• _GIVEN MATERIAL_:
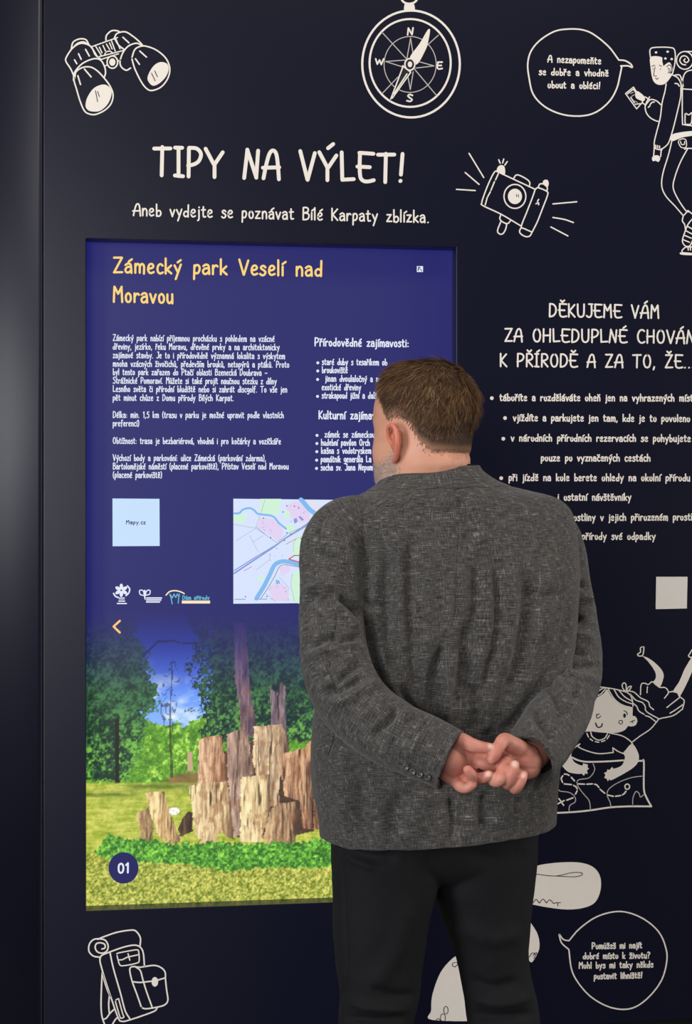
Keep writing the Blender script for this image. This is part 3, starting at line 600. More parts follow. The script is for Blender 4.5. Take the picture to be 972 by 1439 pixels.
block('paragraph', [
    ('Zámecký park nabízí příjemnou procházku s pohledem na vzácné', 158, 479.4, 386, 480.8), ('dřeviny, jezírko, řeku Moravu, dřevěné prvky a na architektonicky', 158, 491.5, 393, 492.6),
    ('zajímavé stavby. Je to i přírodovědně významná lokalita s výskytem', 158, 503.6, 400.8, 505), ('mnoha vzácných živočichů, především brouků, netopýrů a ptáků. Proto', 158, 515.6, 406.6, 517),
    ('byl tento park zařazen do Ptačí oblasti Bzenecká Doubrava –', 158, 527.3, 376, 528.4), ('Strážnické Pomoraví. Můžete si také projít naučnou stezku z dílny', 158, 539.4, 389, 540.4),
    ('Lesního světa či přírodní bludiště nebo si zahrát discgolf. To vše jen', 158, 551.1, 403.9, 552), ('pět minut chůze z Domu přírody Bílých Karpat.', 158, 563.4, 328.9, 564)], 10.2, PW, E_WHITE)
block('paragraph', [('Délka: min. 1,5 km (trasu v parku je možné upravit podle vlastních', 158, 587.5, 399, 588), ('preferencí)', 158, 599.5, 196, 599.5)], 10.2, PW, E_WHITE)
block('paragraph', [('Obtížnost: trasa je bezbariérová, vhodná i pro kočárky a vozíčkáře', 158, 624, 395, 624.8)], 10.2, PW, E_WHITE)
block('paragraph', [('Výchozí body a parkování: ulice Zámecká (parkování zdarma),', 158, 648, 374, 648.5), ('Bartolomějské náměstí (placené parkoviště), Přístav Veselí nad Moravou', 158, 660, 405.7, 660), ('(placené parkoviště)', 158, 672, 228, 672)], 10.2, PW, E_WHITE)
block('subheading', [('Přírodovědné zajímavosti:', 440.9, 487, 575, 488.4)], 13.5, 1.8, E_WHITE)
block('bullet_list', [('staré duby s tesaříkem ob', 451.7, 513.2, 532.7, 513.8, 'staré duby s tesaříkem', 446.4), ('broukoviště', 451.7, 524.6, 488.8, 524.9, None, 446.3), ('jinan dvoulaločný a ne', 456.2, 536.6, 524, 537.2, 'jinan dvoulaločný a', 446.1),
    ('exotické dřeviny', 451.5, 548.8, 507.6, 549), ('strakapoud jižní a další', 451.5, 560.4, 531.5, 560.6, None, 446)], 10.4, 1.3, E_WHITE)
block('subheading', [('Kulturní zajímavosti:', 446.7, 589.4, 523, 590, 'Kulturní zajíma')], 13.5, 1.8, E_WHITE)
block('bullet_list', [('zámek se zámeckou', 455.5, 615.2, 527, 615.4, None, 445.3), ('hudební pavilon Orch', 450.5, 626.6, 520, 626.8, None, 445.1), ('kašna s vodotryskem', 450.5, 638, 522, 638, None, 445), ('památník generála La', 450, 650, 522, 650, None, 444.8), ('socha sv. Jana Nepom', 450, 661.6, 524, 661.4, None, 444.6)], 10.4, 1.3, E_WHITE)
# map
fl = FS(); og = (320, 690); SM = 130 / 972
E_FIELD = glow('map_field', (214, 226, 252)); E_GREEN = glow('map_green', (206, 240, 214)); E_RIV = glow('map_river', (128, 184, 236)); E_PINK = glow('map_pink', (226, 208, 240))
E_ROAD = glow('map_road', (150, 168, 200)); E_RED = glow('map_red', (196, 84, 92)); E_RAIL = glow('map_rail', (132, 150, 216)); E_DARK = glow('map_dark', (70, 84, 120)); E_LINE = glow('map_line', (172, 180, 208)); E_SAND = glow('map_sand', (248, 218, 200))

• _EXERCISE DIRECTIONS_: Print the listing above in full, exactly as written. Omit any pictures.

• _WRITTEN RESPONSE_:
Keep writing the Blender script for this image. This is part 3, starting at line 600. More parts follow. The script is for Blender 4.5. Take the picture to be 972 by 1439 pixels.
block('paragraph', [
    ('Zámecký park nabízí příjemnou procházku s pohledem na vzácné', 158, 479.4, 386, 480.8), ('dřeviny, jezírko, řeku Moravu, dřevěné prvky a na architektonicky', 158, 491.5, 393, 492.6),
    ('zajímavé stavby. Je to i přírodovědně významná lokalita s výskytem', 158, 503.6, 400.8, 505), ('mnoha vzácných živočichů, především brouků, netopýrů a ptáků. Proto', 158, 515.6, 406.6, 517),
    ('byl tento park zařazen do Ptačí oblasti Bzenecká Doubrava –', 158, 527.3, 376, 528.4), ('Strážnické Pomoraví. Můžete si také projít naučnou stezku z dílny', 158, 539.4, 389, 540.4),
    ('Lesního světa či přírodní bludiště nebo si zahrát discgolf. To vše jen', 158, 551.1, 403.9, 552), ('pět minut chůze z Domu přírody Bílých Karpat.', 158, 563.4, 328.9, 564)], 10.2, PW, E_WHITE)
block('paragraph', [('Délka: min. 1,5 km (trasu v parku je možné upravit podle vlastních', 158, 587.5, 399, 588), ('preferencí)', 158, 599.5, 196, 599.5)], 10.2, PW, E_WHITE)
block('paragraph', [('Obtížnost: trasa je bezbariérová, vhodná i pro kočárky a vozíčkáře', 158, 624, 395, 624.8)], 10.2, PW, E_WHITE)
block('paragraph', [('Výchozí body a parkování: ulice Zámecká (parkování zdarma),', 158, 648, 374, 648.5), ('Bartolomějské náměstí (placené parkoviště), Přístav Veselí nad Moravou', 158, 660, 405.7, 660), ('(placené parkoviště)', 158, 672, 228, 672)], 10.2, PW, E_WHITE)
block('subheading', [('Přírodovědné zajímavosti:', 440.9, 487, 575, 488.4)], 13.5, 1.8, E_WHITE)
block('bullet_list', [('staré duby s tesaříkem ob', 451.7, 513.2, 532.7, 513.8, 'staré duby s tesaříkem', 446.4), ('broukoviště', 451.7, 524.6, 488.8, 524.9, None, 446.3), ('jinan dvoulaločný a ne', 456.2, 536.6, 524, 537.2, 'jinan dvoulaločný a', 446.1),
    ('exotické dřeviny', 451.5, 548.8, 507.6, 549), ('strakapoud jižní a další', 451.5, 560.4, 531.5, 560.6, None, 446)], 10.4, 1.3, E_WHITE)
block('subheading', [('Kulturní zajímavosti:', 446.7, 589.4, 523, 590, 'Kulturní zajíma')], 13.5, 1.8, E_WHITE)
block('bullet_list', [('zámek se zámeckou', 455.5, 615.2, 527, 615.4, None, 445.3), ('hudební pavilon Orch', 450.5, 626.6, 520, 626.8, None, 445.1), ('kašna s vodotryskem', 450.5, 638, 522, 638, None, 445), ('památník generála La', 450, 650, 522, 650, None, 444.8), ('socha sv. Jana Nepom', 450, 661.6, 524, 661.4, None, 444.6)], 10.4, 1.3, E_WHITE)
# map
fl = FS(); og = (320, 690); SM = 130 / 972
E_FIELD = glow('map_field', (214, 226, 252)); E_GREEN = glow('map_green', (206, 240, 214)); E_RIV = glow('map_river', (128, 184, 236)); E_PINK = glow('map_pink', (226, 208, 240))
E_ROAD = glow('map_road', (150, 168, 200)); E_RED = glow('map_red', (196, 84, 92)); E_RAIL = glow('map_rail', (132, 150, 216)); E_DARK = glow('map_dark', (70, 84, 120)); E_LINE = glow('map_line', (172, 180, 208)); E_SAND = glow('map_sand', (248, 218, 200))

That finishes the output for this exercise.